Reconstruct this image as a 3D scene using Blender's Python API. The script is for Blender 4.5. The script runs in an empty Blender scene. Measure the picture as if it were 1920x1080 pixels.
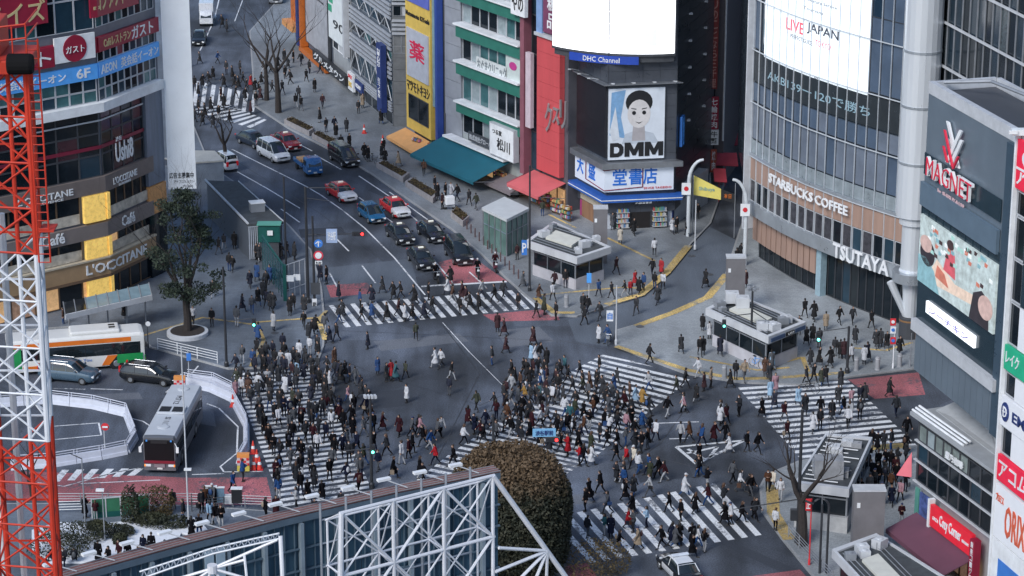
import bpy, math, random
from mathutils import Vector, Matrix
S=bpy.context.scene; COL=S.collection
random.seed(7)
# ---------------------------------------------------------------- camera, sky, sun, exposure
F_PX=4901.0; PITCH=math.radians(18.5); HC=73.8
cp,sp=math.cos(PITCH),math.sin(PITCH)
cam=bpy.data.cameras.new("camera"); co=bpy.data.objects.new("camera",cam); COL.objects.link(co)
co.location=(0,0,HC); co.rotation_euler=(math.pi/2-PITCH,0,0)
cam.sensor_width=36; cam.lens=F_PX/1920*36; cam.clip_start=1; cam.clip_end=3000
S.camera=co
W=bpy.data.worlds.new("World"); S.world=W; W.use_nodes=True
nt=W.node_tree; bg=nt.nodes["Background"]; sky=nt.nodes.new("ShaderNodeTexSky")
sky.sky_type='NISHITA'; sky.sun_disc=False; sky.sun_elevation=math.radians(40); sky.sun_rotation=math.radians(215)
sky.air_density=1.0; sky.dust_density=1.0; sky.ozone_density=2.2
nt.links.new(sky.outputs[0],bg.inputs[0]); bg.inputs[1].default_value=0.10
sl=bpy.data.lights.new("sun",'SUN'); so=bpy.data.objects.new("sun",sl); COL.objects.link(so)
sl.energy=1.6; sl.angle=math.radians(22); sl.color=(1,.98,.95)
so.rotation_euler=(math.radians(50),0,math.radians(-35)); so.location=(0,0,120)
S.view_settings.view_transform='Standard'; S.view_settings.look='None'
S.view_settings.exposure=0.7; S.view_settings.gamma=1
# ---------------------------------------------------------------- geometry of places
def ray(px,py):
    a=(px-960)/F_PX; b=-(py-540)/F_PX
    return Vector((a,cp+b*sp,-sp+b*cp))
def G(px,py,z=0.0):
    d=ray(px,py); t=(z-HC)/d.z
    return Vector((d.x*t,d.y*t,z))
def zat(x,y,py):
    k=(540-py)/F_PX
    return (k*y*cp-y*sp)/(cp+k*sp)+HC
def proj(v):
    d=v[1]*cp-(v[2]-HC)*sp
    return 960+v[0]/d*F_PX, 540-(v[1]*sp+(v[2]-HC)*cp)/d*F_PX
class Path:
    "a facade line on the ground, left to right as seen from the crossing"
    def __init__(s,pts):
        s.p=[Vector((q[0],q[1])) for q in pts]; s.u=[0.0]
        for a,b in zip(s.p,s.p[1:]): s.u.append(s.u[-1]+(b-a).length)
    def seg(s,u):
        i=0
        while i<len(s.p)-2 and u>s.u[i+1]: i+=1
        return i
    def nrm(s,i):
        d=(s.p[i+1]-s.p[i]).normalized(); return Vector((d.y,-d.x))
    def at(s,u,off=0.0,z=0.0):
        i=s.seg(u); a,b=s.p[i],s.p[i+1]; d=(b-a).normalized(); q=a+d*(u-s.u[i])
        n=s.nrm(i)
        if abs(off)>1e-6:
            for k in (i,i+1):
                if 0<k<len(s.p)-1 and abs(u-s.u[k])<1e-4:
                    m=(s.nrm(k-1)+s.nrm(k)).normalized(); n=m/max(.3,m.dot(s.nrm(k)))
        q=q+n*off
        return Vector((q.x,q.y,z))
    def uz(s,px,py,off=0.0):
        d=ray(px,py); best=None
        for i in range(len(s.p)-1):
            a,b=s.p[i],s.p[i+1]; e=(b-a).normalized(); n=s.nrm(i); a=a+n*off
            den=d.x*n.x+d.y*n.y
            if abs(den)<1e-9: continue
            t=(a.x*n.x+a.y*n.y)/den
            w=(d.x*t-a.x)*e.x+(d.y*t-a.y)*e.y; L=(b-a).length if off==0 else (s.p[i+1]-s.p[i]).length
            over=max(0,-w,w-L)
            if best is None or over<best[0]-1e-6: best=(over,s.u[i]+w,HC+d.z*t)
        return best[1],best[2]
    def us(s,u0,u1):
        return [u0]+[u for u in s.u[1:-1] if u0+1e-4<u<u1-1e-4]+[u1]
    def R(s,x0,y0,x1,y1,off=0.0):
        a=s.uz(x0,y0,off); b=s.uz(x1,y1,off); return min(a[0],b[0]),max(a[0],b[0]),min(a[1],b[1]),max(a[1],b[1])
# ---------------------------------------------------------------- materials
MATS={}
def mat(name,col,rough=.6,metal=0.0,var=0.15,scale=1.2,emit=0,spec=.5,objcol=False,bump=0.0,coat=0.0,streak=False,alpha=None):
    if name in MATS: return MATS[name]
    m=bpy.data.materials.new(name); m.use_nodes=True; n=m.node_tree.nodes; l=m.node_tree.links
    b=n["Principled BSDF"]; b.inputs["Roughness"].default_value=rough; b.inputs["Metallic"].default_value=metal
    b.inputs["Specular IOR Level"].default_value=spec
    if coat: b.inputs["Coat Weight"].default_value=coat
    c=tuple(col)+(1,)
    if objcol:
        oi=n.new("ShaderNodeObjectInfo"); src=oi.outputs["Color"]
    else:
        src=None
    if var>0:
        g=n.new("ShaderNodeNewGeometry") if not objcol else n.new("ShaderNodeTexCoord")
        vec=g.outputs["Position"] if not objcol else g.outputs["Object"]
        if streak:
            mp=n.new("ShaderNodeMapping"); mp.inputs["Scale"].default_value=(1,1,.12); l.new(vec,mp.inputs[0]); vec=mp.outputs[0]
        t=n.new("ShaderNodeTexNoise"); t.inputs["Scale"].default_value=scale; t.inputs["Detail"].default_value=6; t.inputs["Roughness"].default_value=.65
        l.new(vec,t.inputs["Vector"])
        r=n.new("ShaderNodeMapRange"); r.inputs[1].default_value=.3; r.inputs[2].default_value=.7
        r.inputs[3].default_value=1-var; r.inputs[4].default_value=1+var*.6; l.new(t.outputs["Fac"],r.inputs[0])
        mx=n.new("ShaderNodeVectorMath"); mx.operation='SCALE'
        if src: l.new(src,mx.inputs[0])
        else: mx.inputs[0].default_value=col
        l.new(r.outputs[0],mx.inputs[3]); l.new(mx.outputs[0],b.inputs["Base Color"])
        r2=n.new("ShaderNodeMapRange"); r2.inputs[3].default_value=max(.03,rough-.1); r2.inputs[4].default_value=min(1,rough+.1)
        l.new(t.outputs["Fac"],r2.inputs[0]); l.new(r2.outputs[0],b.inputs["Roughness"])
        if bump:
            bp=n.new("ShaderNodeBump"); bp.inputs["Strength"].default_value=bump; bp.inputs["Distance"].default_value=.02
            l.new(t.outputs["Fac"],bp.inputs["Height"]); l.new(bp.outputs[0],b.inputs["Normal"])
    elif src: l.new(src,b.inputs["Base Color"])
    else: b.inputs["Base Color"].default_value=c
    if emit:
        b.inputs["Emission Color"].default_value=c; b.inputs["Emission Strength"].default_value=emit
    if alpha is not None: b.inputs["Alpha"].default_value=alpha
    MATS[name]=m; return m
def ground_mat(name,col,big=.25,fine=.25,tile=None,rough=.85,cracks=False):
    m=bpy.data.materials.new(name); m.use_nodes=True; n=m.node_tree.nodes; l=m.node_tree.links
    b=n["Principled BSDF"]; b.inputs["Roughness"].default_value=rough; g=n.new("ShaderNodeNewGeometry"); P=g.outputs["Position"]
    def noise(sc,a,bb,det=5,stretch=None):
        v=P
        if stretch:
            mp=n.new("ShaderNodeMapping"); mp.inputs["Scale"].default_value=stretch; mp.inputs["Rotation"].default_value=(0,0,.45); l.new(P,mp.inputs[0]); v=mp.outputs[0]
        t=n.new("ShaderNodeTexNoise"); t.inputs["Scale"].default_value=sc; t.inputs["Detail"].default_value=det; l.new(v,t.inputs["Vector"])
        r=n.new("ShaderNodeMapRange"); r.inputs[1].default_value=.38; r.inputs[2].default_value=.62; r.inputs[3].default_value=a; r.inputs[4].default_value=bb
        l.new(t.outputs["Fac"],r.inputs[0]); return r.outputs[0]
    def mul(a,b2):
        x=n.new("ShaderNodeMath"); x.operation='MULTIPLY'; l.new(a,x.inputs[0]); l.new(b2,x.inputs[1]); return x.outputs[0]
    f=mul(noise(.09,1-big,1+big),noise(9,1-fine,1+fine,8))
    f=mul(f,noise(.5,1-big*.7,1+big*.5,6,(1,.15,1)))
    if tile:
        br=n.new("ShaderNodeTexBrick"); br.inputs["Scale"].default_value=1; br.inputs["Brick Width"].default_value=tile[0]; br.inputs["Row Height"].default_value=tile[1]
        br.inputs["Mortar Size"].default_value=.02; br.inputs["Color1"].default_value=(1,1,1,1); br.inputs["Color2"].default_value=(.86,.86,.86,1); br.inputs["Mortar"].default_value=(.74,.74,.74,1)
        mp=n.new("ShaderNodeMapping"); mp.inputs["Rotation"].default_value=(0,0,tile[2]); l.new(P,mp.inputs[0]); l.new(mp.outputs[0],br.inputs["Vector"])
        f=mul(f,br.outputs["Color"])
    if cracks:
        v=n.new("ShaderNodeTexVoronoi"); v.inputs["Scale"].default_value=.13; v.distance='MANHATTAN'; l.new(P,v.inputs["Vector"])
        r=n.new("ShaderNodeMapRange"); r.inputs[3].default_value=.82; r.inputs[4].default_value=1.12
        sx=n.new("ShaderNodeSeparateColor"); l.new(v.outputs["Color"],sx.inputs[0]); l.new(sx.outputs[0],r.inputs[0]); f=mul(f,r.outputs[0])
    mx=n.new("ShaderNodeVectorMath"); mx.operation='SCALE'; mx.inputs[0].default_value=col; l.new(f,mx.inputs[3]); l.new(mx.outputs[0],b.inputs["Base Color"])
    MATS[name]=m; return m
WHITE=mat("white_paint",(.78,.8,.82),.5); BLACK=mat("black_paint",(.02,.021,.024),.4)
GREY=mat("grey_metal",(.3,.32,.35),.45,.3); DGREY=mat("dark_grey",(.06,.065,.075),.5); LGREY=mat("light_grey",(.5,.52,.55),.5)
STEEL=mat("steel",(.45,.47,.5),.35,.8); GLASSD=mat("dark_glass",(.008,.013,.018),.08,0,0,spec=.45)
GLASSB=mat("blue_glass",(.022,.05,.075),.08,0,.35,.4,spec=.5); GLASST=mat("teal_glass",(.05,.14,.15),.12,0,.4,.7,spec=.8)
GLASSC=mat("curtained_glass",(.3,.36,.38),.15,0,.25,1.5,spec=.8); RED=mat("red_paint",(.62,.03,.04),.5); NAVY=mat("navy_paint",(.02,.04,.16),.5)
BLUE=mat("blue_sign",(.05,.2,.6),.45); YEL=mat("yellow_paint",(.68,.47,.1),.6); BARK=mat("bark",(.034,.028,.026),.9,0,.4,6,bump=.5)
RUBBER=mat("rubber",(.015,.015,.016),.8); WOOD=mat("wood",(.3,.17,.1),.55,0,.25,2,streak=True)
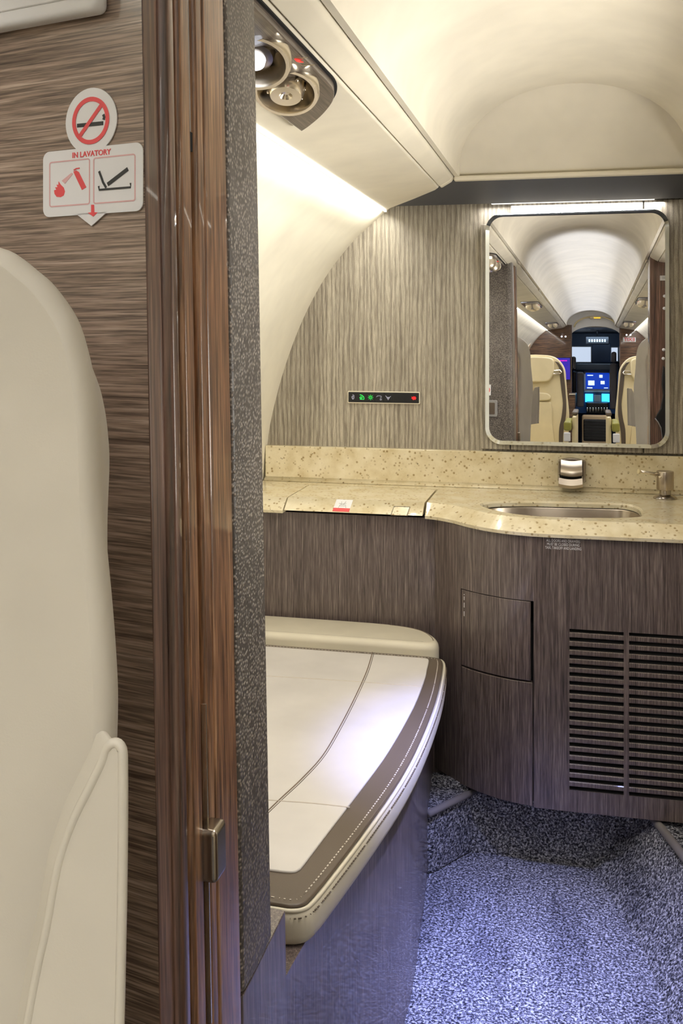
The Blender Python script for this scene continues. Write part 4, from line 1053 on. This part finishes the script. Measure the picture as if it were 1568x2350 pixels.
rbox('pedestal_body', (855, 1555), (1020, 1640), -7.15, -6.7, M['black'], pe, .01)
for k in range(8):
    a = refl(862 + k * 21, 1625, Y=-6.68); tube('lever', [a, a + V((0, -.01, .05))], .008, M['chrome'], pe, 8)
for sgn, (a, b), (h0, h1_), side in ((-1, ((783, 1330), (836, 1590)), ((742, 1215), (778, 1310)), 'left'), (1, ((1028, 1265), (1084, 1605)), ((1040, 1180), (1078, 1262)), 'right')):
    cs = thing('crew_seat', 'grey crew seat back on the %s side of the cockpit' % side, 'seat', (refl(*b, Y=-6.5).x, -6.5, .4), 'crew seats')
    rbox('seat_back', a, b, -6.6, -6.5, M['darkgrey_seat'], cs, .02)
    rbox('headrest', h0, h1_, -6.6, -6.5, M['darkgrey_seat'], cs, .02)
    rbox('seat_frame', (a[0] - 30 * (1 if sgn < 0 else -2), a[1]), (a[0] + (-2 if sgn < 0 else 75), b[1]), -6.66, -6.56, M['black'], cs, .01, -6.5)
cb_ = thing('standby_compass', 'black boxed instrument hanging from the cockpit roof', 'instrument', refl(935, 1125, Y=-6.9))
rbox('instrument_case', (846, 1064), (1026, 1128), -7.0, -6.9, M['black'], cb_, .015)
for k in range(7):
    rbox('dial_mark', (872 + k * 19, 1088), (884 + k * 19, 1108), -6.901, -6.896, M['white'], cb_, 0)
tube('hanger', [refl(935, 1064, Y=-6.95), refl(935, 1000, Y=-6.95)], .01, M['black'], cb_, 8)
js = thing('jump_seat', 'black ribbed folding seat back with beige border in the aisle', 'seat', (.06, -5.6, .1))
rbox('seat_frame', (822, 1645), (1030, 1890), -5.66, -5.60, M['leather_tan'], js, .02)
rbox('seat_pad', (832, 1675), (1022, 1845), -5.63, -5.59, M['black'], js, .015)
for k in range(7):
    rbox('rib', (836, 1690 + k * 21), (1018, 1698 + k * 21), -5.60, -5.585, M['ink'], js, .004)
fg = thing('side_ledge', 'walnut side ledge beside the cockpit opening with a folded arm', 'cabinet', (-.25, -5.3, 0))
rbox('ledge_body', (728, 1500), (772, 1850), -5.6, -5.2, M['wood_bulk'], fg, .01)
rbox('ledge_top', (726, 1488), (776, 1502), -5.62, -5.18, M['chrome'], fg, .006)
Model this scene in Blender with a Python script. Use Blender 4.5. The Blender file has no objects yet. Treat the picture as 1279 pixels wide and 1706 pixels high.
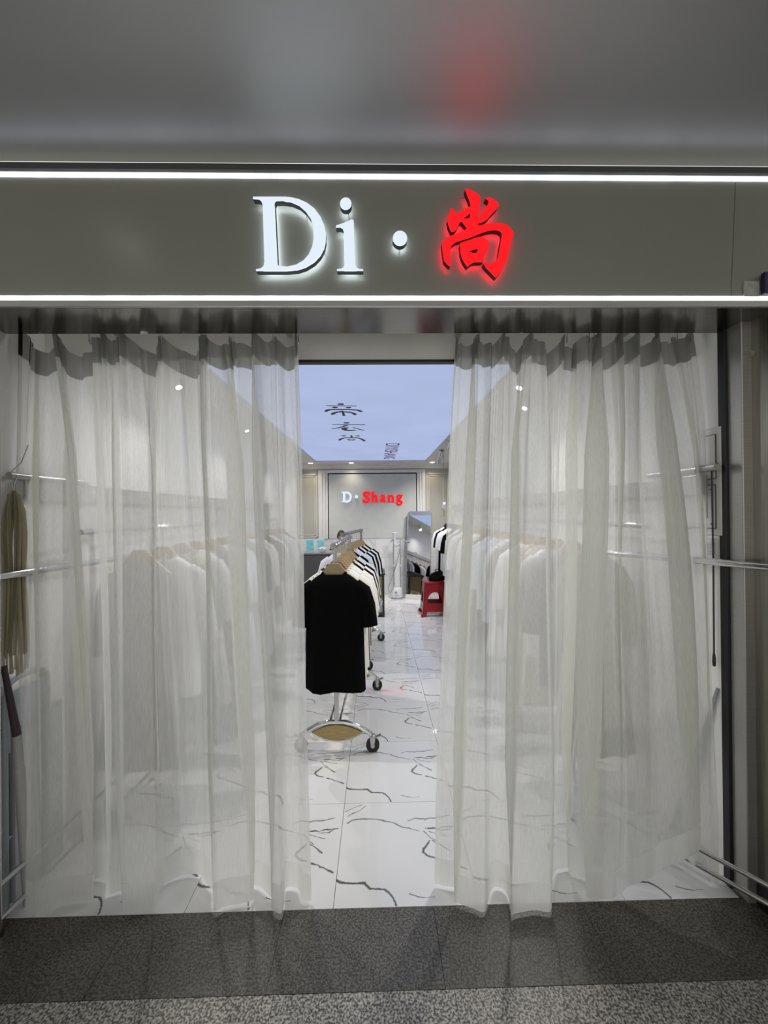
import bpy, bmesh, math, random
from mathutils import Vector, Matrix, noise

# ------------------------------------------------------------------ camera, world, exposure
scene = bpy.context.scene
C = bpy.context.collection
F_PX, W_PX, H_PX = 677.0, 1279.0, 1706.0
CAM_Z = 1.62
YAW, PITCH, ROLL = math.radians(1.10), math.radians(0.17), 0.0097
fwd = Vector((math.sin(YAW) * math.cos(PITCH), math.cos(YAW) * math.cos(PITCH), math.sin(PITCH)))
r0 = Vector((math.cos(YAW), -math.sin(YAW), 0))
u0 = r0.cross(fwd)
right = r0 * math.cos(ROLL) - u0 * math.sin(ROLL)
up = u0 * math.cos(ROLL) + r0 * math.sin(ROLL)
cam_data = bpy.data.cameras.new('camera')
cam_data.sensor_fit = 'HORIZONTAL'
cam_data.sensor_width = 36.0
cam_data.lens = 36.0 * F_PX / W_PX
cam_data.clip_start = 0.02
cam = bpy.data.objects.new('camera', cam_data)
C.objects.link(cam)
cam.matrix_world = Matrix(((right.x, up.x, -fwd.x, 0), (right.y, up.y, -fwd.y, 0), (right.z, up.z, -fwd.z, CAM_Z), (0, 0, 0, 1)))
scene.camera = cam

WORLD_GREY = 0.95
wd = bpy.data.worlds.new('corridor_light')
scene.world = wd
wd.use_nodes = True
wd.node_tree.nodes['Background'].inputs[0].default_value = (1.0, 0.99, 0.95, 1)
wd.node_tree.nodes['Background'].inputs[1].default_value = WORLD_GREY

vs = scene.view_settings
vs.view_transform = 'Standard'
vs.look = 'None'
vs.exposure = 0.0
vs.gamma = 1.0
vs.use_curve_mapping = False
scene.cycles.max_bounces = 10
scene.cycles.diffuse_bounces = 5
scene.cycles.glossy_bounces = 4
scene.cycles.transparent_max_bounces = 24
scene.cycles.caustics_reflective = False
scene.cycles.caustics_refractive = False
scene.cycles.sample_clamp_indirect = 4.0

SPOT_W, DOWN_W, LIGHTBOX = 54.0, 12.0, 1.0        # lamp powers inside the shop


def ray(px, py):
    d = fwd * F_PX + right * (px - W_PX / 2) - up * (py - H_PX / 2)
    return d.normalized()


def at(px, py, y):                       # world point seen at a pixel, at distance y into the place
    d = ray(px, py)
    t = y / d.y
    return Vector((d.x * t, y, CAM_Z + d.z * t))


def at_plane(px, py, p0, n):
    d = ray(px, py)
    o = Vector((0, 0, CAM_Z))
    return o + d * ((p0 - o).dot(n) / d.dot(n))


# ------------------------------------------------------------------ materials
def new_mat(name):
    m = bpy.data.materials.new(name)
    m.use_nodes = True
    nt = m.node_tree
    return m, nt, nt.nodes['Principled BSDF'], nt.nodes['Material Output']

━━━

Quote word for word the lines from the line holding "The Blender Python" through the line holding "M['chrome'], fg, .006)"; include both of those lines and add nothing.

:: Full output ::
The Blender Python script for this scene continues. Write part 4, from line 1053 on. This part finishes the script. Measure the picture as if it were 1568x2350 pixels.
rbox('pedestal_body', (855, 1555), (1020, 1640), -7.15, -6.7, M['black'], pe, .01)
for k in range(8):
    a = refl(862 + k * 21, 1625, Y=-6.68); tube('lever', [a, a + V((0, -.01, .05))], .008, M['chrome'], pe, 8)
for sgn, (a, b), (h0, h1_), side in ((-1, ((783, 1330), (836, 1590)), ((742, 1215), (778, 1310)), 'left'), (1, ((1028, 1265), (1084, 1605)), ((1040, 1180), (1078, 1262)), 'right')):
    cs = thing('crew_seat', 'grey crew seat back on the %s side of the cockpit' % side, 'seat', (refl(*b, Y=-6.5).x, -6.5, .4), 'crew seats')
    rbox('seat_back', a, b, -6.6, -6.5, M['darkgrey_seat'], cs, .02)
    rbox('headrest', h0, h1_, -6.6, -6.5, M['darkgrey_seat'], cs, .02)
    rbox('seat_frame', (a[0] - 30 * (1 if sgn < 0 else -2), a[1]), (a[0] + (-2 if sgn < 0 else 75), b[1]), -6.66, -6.56, M['black'], cs, .01, -6.5)
cb_ = thing('standby_compass', 'black boxed instrument hanging from the cockpit roof', 'instrument', refl(935, 1125, Y=-6.9))
rbox('instrument_case', (846, 1064), (1026, 1128), -7.0, -6.9, M['black'], cb_, .015)
for k in range(7):
    rbox('dial_mark', (872 + k * 19, 1088), (884 + k * 19, 1108), -6.901, -6.896, M['white'], cb_, 0)
tube('hanger', [refl(935, 1064, Y=-6.95), refl(935, 1000, Y=-6.95)], .01, M['black'], cb_, 8)
js = thing('jump_seat', 'black ribbed folding seat back with beige border in the aisle', 'seat', (.06, -5.6, .1))
rbox('seat_frame', (822, 1645), (1030, 1890), -5.66, -5.60, M['leather_tan'], js, .02)
rbox('seat_pad', (832, 1675), (1022, 1845), -5.63, -5.59, M['black'], js, .015)
for k in range(7):
    rbox('rib', (836, 1690 + k * 21), (1018, 1698 + k * 21), -5.60, -5.585, M['ink'], js, .004)
fg = thing('side_ledge', 'walnut side ledge beside the cockpit opening with a folded arm', 'cabinet', (-.25, -5.3, 0))
rbox('ledge_body', (728, 1500), (772, 1850), -5.6, -5.2, M['wood_bulk'], fg, .01)
rbox('ledge_top', (726, 1488), (776, 1502), -5.62, -5.18, M['chrome'], fg, .006)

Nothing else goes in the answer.